### Problem:
Identify every line in the records below that contains the word "from", and reproduce each one.

### Raw records:
────────

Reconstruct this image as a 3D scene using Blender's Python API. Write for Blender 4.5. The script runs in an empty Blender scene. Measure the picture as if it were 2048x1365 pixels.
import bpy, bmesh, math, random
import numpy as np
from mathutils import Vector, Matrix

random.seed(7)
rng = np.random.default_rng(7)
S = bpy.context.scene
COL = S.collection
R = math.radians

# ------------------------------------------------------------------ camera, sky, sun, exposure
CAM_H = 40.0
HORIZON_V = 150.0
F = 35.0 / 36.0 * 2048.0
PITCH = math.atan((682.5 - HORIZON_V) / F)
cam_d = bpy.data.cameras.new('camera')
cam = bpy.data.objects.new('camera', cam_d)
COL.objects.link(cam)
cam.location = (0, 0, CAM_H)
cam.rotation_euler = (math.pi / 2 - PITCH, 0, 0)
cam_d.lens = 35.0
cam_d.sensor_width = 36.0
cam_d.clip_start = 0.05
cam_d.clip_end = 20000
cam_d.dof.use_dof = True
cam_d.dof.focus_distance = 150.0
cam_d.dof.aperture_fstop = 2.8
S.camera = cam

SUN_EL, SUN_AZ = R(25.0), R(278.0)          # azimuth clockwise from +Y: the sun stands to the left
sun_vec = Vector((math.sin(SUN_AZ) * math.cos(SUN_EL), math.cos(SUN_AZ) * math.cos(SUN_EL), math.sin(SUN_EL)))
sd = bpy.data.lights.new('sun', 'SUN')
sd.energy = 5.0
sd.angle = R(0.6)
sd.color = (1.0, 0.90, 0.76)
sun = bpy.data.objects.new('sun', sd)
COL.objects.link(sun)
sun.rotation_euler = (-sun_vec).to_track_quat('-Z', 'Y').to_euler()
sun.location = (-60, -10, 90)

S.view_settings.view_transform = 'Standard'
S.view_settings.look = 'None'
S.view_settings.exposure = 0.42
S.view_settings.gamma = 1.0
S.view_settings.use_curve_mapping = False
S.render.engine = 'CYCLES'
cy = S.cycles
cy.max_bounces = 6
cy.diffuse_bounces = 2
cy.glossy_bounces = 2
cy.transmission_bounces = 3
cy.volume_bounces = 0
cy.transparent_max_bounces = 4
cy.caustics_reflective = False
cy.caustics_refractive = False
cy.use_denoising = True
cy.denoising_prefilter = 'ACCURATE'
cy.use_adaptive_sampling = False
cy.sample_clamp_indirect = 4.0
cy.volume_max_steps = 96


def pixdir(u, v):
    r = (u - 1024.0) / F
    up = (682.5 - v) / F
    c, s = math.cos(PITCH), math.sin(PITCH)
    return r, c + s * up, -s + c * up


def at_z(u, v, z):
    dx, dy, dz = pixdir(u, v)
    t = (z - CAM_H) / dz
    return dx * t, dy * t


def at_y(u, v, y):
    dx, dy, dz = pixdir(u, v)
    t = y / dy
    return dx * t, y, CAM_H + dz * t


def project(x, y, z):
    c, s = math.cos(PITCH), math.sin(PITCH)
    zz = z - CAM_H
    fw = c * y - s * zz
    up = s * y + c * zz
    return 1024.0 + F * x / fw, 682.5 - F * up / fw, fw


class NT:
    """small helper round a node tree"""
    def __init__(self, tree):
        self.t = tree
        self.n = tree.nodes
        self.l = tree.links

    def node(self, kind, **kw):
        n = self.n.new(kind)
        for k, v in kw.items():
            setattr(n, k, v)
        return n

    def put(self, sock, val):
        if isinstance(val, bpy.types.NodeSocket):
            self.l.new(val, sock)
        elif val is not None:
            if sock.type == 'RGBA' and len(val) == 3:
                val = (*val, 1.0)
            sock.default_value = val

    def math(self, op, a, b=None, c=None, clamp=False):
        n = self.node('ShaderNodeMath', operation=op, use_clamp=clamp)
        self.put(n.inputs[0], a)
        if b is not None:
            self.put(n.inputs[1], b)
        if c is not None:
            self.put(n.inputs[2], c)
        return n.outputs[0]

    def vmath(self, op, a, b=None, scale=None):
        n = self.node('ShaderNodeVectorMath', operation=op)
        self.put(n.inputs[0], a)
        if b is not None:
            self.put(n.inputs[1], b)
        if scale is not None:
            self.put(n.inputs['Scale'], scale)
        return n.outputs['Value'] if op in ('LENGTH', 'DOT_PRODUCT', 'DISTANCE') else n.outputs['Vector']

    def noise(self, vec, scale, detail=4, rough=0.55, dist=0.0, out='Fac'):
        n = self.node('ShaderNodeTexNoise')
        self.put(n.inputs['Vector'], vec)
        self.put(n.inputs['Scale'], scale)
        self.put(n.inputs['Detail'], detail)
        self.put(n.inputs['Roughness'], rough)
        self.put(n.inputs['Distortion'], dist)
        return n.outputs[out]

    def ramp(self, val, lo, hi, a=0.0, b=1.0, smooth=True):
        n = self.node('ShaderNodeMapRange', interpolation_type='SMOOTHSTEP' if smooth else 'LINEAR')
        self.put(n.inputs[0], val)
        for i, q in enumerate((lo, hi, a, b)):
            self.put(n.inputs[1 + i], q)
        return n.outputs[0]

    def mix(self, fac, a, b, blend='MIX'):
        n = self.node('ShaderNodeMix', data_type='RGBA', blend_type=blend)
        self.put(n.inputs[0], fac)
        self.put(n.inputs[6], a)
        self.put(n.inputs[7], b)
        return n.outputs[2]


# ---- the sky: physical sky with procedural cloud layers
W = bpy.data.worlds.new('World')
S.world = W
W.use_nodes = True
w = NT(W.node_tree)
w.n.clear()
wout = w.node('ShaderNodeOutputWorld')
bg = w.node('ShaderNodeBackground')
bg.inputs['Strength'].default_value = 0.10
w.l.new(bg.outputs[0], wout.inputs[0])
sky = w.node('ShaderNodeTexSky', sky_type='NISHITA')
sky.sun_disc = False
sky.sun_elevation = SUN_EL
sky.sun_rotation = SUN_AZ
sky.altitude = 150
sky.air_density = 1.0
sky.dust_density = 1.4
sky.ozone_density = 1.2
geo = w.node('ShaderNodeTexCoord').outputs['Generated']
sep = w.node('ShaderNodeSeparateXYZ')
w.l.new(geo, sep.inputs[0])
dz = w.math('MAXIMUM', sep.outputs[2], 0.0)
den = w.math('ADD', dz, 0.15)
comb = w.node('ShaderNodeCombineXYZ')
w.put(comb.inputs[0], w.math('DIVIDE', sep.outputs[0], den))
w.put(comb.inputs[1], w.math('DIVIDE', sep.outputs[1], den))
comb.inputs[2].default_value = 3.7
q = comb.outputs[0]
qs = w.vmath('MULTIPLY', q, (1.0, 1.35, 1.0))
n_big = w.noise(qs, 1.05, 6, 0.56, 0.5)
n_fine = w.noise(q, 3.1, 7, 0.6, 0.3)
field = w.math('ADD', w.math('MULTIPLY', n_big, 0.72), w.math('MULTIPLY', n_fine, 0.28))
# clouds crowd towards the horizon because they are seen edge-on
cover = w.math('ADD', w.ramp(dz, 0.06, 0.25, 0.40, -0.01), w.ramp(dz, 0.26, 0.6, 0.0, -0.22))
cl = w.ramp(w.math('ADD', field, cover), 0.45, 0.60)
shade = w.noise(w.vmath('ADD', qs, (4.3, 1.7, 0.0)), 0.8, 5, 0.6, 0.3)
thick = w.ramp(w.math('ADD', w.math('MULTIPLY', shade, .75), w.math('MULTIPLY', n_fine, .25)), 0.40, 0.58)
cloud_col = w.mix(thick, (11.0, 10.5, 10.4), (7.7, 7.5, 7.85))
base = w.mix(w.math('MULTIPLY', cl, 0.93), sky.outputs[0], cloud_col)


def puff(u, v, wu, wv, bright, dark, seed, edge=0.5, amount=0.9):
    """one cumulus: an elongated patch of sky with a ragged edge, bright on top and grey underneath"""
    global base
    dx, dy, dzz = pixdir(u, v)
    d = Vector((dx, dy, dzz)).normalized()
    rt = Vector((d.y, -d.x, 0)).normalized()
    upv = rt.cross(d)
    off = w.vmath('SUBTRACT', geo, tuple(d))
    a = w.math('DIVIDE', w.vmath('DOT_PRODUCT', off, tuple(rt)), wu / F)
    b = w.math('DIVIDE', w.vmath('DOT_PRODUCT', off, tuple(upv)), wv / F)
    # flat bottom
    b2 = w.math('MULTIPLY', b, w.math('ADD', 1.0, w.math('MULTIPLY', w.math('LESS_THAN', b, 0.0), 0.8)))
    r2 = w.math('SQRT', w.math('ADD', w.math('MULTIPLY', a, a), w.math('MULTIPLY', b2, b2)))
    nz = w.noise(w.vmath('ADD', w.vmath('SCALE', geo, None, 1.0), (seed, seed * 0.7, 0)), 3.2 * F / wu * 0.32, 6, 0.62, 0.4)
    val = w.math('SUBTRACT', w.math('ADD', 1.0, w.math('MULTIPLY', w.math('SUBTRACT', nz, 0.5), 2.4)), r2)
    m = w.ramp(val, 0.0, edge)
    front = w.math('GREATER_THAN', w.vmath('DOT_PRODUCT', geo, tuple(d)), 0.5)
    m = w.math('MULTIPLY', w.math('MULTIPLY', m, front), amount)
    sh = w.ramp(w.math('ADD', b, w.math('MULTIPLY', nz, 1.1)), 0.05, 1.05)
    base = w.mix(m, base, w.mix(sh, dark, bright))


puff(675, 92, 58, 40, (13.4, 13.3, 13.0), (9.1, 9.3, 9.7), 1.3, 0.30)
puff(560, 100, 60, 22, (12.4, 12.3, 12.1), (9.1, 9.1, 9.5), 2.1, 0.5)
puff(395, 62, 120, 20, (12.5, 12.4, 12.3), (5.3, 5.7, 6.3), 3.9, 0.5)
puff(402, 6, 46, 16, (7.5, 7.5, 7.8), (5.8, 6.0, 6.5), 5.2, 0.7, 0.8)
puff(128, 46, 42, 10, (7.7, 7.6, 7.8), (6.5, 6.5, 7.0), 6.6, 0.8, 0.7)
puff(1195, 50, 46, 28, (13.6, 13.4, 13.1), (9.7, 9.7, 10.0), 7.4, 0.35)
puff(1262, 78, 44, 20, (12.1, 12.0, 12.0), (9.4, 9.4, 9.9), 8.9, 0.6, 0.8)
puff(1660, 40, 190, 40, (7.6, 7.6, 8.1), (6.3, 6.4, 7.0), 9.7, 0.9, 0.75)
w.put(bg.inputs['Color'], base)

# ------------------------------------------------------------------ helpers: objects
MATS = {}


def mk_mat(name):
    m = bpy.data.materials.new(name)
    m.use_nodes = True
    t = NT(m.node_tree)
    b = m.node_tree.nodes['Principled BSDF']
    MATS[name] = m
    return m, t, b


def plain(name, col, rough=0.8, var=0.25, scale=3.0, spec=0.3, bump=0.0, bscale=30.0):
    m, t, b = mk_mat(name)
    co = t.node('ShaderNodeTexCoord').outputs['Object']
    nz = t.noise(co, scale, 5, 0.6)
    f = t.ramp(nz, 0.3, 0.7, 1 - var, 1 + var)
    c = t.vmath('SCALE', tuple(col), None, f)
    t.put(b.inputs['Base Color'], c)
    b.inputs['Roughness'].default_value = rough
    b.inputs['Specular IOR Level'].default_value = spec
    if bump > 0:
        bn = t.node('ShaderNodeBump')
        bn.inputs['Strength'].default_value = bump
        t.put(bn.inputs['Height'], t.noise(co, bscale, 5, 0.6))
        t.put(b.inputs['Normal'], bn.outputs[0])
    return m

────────

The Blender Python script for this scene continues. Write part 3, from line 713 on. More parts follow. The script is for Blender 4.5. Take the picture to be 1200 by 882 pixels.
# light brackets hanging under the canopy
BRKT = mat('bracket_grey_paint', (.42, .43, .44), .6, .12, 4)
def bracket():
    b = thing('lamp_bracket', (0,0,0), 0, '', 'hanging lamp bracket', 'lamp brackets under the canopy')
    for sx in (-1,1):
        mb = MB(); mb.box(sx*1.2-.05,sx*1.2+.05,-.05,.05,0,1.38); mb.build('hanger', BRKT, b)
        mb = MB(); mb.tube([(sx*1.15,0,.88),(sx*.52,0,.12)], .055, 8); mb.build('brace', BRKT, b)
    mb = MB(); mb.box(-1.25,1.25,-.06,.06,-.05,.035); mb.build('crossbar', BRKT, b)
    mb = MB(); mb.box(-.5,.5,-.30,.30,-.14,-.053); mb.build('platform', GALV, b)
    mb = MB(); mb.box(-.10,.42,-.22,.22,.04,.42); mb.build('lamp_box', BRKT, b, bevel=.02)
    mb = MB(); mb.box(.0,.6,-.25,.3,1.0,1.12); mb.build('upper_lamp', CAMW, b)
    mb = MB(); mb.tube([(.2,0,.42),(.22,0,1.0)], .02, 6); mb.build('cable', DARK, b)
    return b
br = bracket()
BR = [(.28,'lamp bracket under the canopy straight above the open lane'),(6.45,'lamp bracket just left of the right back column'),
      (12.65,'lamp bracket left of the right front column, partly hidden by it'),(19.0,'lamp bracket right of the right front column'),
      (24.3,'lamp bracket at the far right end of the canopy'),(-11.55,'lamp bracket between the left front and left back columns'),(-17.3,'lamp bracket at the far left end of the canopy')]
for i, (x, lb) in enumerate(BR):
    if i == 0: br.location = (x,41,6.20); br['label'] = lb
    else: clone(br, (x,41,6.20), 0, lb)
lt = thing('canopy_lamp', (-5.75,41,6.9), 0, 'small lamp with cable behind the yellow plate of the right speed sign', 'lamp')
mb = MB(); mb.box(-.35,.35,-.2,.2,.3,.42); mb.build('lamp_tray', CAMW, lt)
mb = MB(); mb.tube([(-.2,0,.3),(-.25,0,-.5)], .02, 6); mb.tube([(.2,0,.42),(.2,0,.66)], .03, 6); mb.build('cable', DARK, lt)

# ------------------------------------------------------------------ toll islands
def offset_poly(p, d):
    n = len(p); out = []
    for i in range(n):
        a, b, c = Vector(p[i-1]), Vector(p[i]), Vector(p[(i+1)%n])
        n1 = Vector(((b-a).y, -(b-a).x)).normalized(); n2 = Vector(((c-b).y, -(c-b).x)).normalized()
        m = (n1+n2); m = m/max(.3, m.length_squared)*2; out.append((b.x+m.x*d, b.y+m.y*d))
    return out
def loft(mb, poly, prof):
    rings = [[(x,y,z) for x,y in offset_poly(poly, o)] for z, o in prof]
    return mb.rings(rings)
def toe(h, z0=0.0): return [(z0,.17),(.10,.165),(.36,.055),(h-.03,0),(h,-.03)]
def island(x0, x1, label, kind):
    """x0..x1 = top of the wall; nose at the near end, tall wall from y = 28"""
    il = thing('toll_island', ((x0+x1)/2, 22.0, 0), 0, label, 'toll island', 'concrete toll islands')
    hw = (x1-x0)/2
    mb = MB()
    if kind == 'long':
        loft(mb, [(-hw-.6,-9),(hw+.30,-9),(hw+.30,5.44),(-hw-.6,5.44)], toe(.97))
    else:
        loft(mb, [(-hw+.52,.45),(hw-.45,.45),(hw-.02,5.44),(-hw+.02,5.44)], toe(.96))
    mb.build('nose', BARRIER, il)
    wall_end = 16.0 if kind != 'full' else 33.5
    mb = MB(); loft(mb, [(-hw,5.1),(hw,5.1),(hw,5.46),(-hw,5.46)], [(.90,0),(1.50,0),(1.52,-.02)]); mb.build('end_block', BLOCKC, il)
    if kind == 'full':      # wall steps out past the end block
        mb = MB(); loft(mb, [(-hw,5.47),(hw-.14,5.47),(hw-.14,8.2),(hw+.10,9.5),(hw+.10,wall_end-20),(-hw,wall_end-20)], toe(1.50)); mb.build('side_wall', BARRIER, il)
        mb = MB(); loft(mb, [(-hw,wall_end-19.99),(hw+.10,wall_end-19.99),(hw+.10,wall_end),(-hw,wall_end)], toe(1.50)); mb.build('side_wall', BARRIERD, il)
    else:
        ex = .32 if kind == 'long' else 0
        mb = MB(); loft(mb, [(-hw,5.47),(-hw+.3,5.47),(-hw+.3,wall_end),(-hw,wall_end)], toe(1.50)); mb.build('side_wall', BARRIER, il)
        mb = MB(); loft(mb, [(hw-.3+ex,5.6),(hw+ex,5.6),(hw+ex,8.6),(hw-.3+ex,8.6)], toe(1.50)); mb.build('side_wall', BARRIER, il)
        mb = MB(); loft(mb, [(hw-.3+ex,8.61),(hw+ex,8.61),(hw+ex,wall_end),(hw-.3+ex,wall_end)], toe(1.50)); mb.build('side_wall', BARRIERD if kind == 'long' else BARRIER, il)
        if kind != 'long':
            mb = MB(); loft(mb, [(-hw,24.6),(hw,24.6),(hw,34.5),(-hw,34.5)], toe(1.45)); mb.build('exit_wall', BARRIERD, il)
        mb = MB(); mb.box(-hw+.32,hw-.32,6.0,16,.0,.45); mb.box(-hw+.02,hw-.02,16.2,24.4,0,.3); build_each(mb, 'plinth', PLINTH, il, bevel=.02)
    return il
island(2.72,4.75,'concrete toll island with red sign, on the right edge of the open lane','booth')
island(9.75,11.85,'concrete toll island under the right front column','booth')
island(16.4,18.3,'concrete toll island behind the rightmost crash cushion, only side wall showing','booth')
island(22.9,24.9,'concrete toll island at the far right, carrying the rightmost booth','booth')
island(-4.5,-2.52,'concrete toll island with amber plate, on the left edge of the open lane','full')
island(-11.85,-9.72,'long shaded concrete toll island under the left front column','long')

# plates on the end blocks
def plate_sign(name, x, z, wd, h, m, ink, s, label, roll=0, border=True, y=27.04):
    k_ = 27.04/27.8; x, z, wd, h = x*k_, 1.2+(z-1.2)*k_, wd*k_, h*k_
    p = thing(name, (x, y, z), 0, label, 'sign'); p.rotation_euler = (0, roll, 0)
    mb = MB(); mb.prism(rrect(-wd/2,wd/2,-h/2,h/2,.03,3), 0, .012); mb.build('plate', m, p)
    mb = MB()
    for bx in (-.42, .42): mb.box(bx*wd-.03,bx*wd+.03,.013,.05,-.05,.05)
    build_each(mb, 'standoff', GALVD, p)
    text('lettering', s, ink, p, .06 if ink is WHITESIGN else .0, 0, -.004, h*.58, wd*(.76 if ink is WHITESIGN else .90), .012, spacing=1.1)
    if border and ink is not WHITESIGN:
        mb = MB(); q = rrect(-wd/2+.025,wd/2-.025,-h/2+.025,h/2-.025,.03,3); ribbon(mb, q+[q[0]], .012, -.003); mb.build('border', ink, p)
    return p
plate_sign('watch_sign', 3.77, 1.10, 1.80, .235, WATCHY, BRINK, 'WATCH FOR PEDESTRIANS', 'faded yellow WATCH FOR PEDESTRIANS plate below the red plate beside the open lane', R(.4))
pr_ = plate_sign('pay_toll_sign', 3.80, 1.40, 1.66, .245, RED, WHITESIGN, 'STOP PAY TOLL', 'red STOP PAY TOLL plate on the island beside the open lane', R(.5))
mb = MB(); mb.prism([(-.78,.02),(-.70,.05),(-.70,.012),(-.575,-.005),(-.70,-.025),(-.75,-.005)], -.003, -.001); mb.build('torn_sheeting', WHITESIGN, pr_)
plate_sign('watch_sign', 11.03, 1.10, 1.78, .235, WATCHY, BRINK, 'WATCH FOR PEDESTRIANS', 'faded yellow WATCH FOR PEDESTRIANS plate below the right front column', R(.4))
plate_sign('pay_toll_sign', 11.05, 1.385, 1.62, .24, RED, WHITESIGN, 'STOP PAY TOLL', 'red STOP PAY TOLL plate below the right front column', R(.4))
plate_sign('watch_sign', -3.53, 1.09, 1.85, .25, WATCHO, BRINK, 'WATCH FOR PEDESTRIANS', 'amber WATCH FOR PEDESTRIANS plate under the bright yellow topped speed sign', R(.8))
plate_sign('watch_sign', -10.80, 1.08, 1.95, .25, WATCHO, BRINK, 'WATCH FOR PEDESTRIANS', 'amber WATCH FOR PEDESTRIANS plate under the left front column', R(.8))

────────

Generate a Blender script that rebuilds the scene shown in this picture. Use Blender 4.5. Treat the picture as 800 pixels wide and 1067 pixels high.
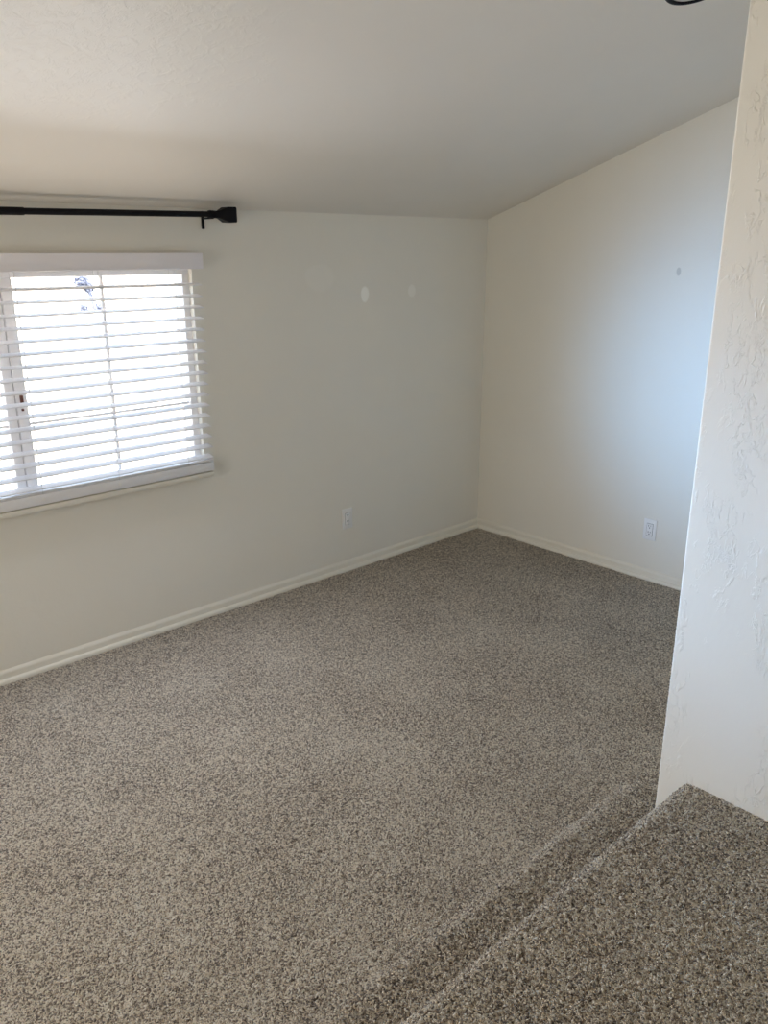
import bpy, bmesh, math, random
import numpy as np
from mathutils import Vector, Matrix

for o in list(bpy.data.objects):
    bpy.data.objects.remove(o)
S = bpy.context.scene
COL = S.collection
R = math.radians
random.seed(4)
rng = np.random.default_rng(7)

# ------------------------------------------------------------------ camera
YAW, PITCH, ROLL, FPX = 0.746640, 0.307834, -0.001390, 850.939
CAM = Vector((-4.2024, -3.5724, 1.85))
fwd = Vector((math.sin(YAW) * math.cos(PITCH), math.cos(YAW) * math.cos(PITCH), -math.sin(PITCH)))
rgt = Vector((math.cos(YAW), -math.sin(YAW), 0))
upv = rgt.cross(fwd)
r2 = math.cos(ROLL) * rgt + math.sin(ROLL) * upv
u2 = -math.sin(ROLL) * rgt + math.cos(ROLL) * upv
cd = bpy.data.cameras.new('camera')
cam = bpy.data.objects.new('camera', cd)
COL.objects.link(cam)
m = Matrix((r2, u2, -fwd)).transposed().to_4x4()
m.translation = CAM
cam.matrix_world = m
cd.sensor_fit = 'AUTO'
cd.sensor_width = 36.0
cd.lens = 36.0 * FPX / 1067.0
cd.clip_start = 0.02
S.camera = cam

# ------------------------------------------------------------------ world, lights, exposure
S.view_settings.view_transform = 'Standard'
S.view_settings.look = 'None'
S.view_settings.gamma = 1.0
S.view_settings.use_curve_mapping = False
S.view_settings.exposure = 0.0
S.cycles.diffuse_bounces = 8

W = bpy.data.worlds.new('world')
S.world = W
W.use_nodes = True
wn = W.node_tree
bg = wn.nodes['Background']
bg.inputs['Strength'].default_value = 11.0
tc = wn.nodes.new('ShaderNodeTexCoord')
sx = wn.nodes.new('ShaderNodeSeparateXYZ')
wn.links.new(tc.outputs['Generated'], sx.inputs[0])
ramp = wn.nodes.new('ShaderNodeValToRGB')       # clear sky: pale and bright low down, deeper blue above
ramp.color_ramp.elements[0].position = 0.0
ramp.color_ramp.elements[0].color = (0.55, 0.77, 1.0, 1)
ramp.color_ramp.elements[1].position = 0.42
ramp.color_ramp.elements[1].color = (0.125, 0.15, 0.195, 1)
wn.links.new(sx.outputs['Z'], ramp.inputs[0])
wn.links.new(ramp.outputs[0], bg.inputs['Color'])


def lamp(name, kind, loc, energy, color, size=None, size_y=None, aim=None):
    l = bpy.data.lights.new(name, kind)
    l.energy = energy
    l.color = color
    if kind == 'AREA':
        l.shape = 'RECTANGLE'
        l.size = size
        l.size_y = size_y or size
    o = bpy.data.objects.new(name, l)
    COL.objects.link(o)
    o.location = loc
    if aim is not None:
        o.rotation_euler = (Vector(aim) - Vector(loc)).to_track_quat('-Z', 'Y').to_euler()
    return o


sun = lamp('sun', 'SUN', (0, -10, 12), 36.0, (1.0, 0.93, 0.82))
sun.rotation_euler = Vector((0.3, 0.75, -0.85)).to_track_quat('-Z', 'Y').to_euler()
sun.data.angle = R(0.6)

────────

### Solution to this problem:
from mathutils import Vector, Matrix
SUN_EL, SUN_AZ = R(25.0), R(278.0)          # azimuth clockwise from +Y: the sun stands to the left
The Blender Python script for this scene continues. Write part 3, from line 713 on. More parts follow. The script is for Blender 4.5. Take the picture to be 1200 by 882 pixels.
    """x0..x1 = top of the wall; nose at the near end, tall wall from y = 28"""
from mathutils import Vector, Matrix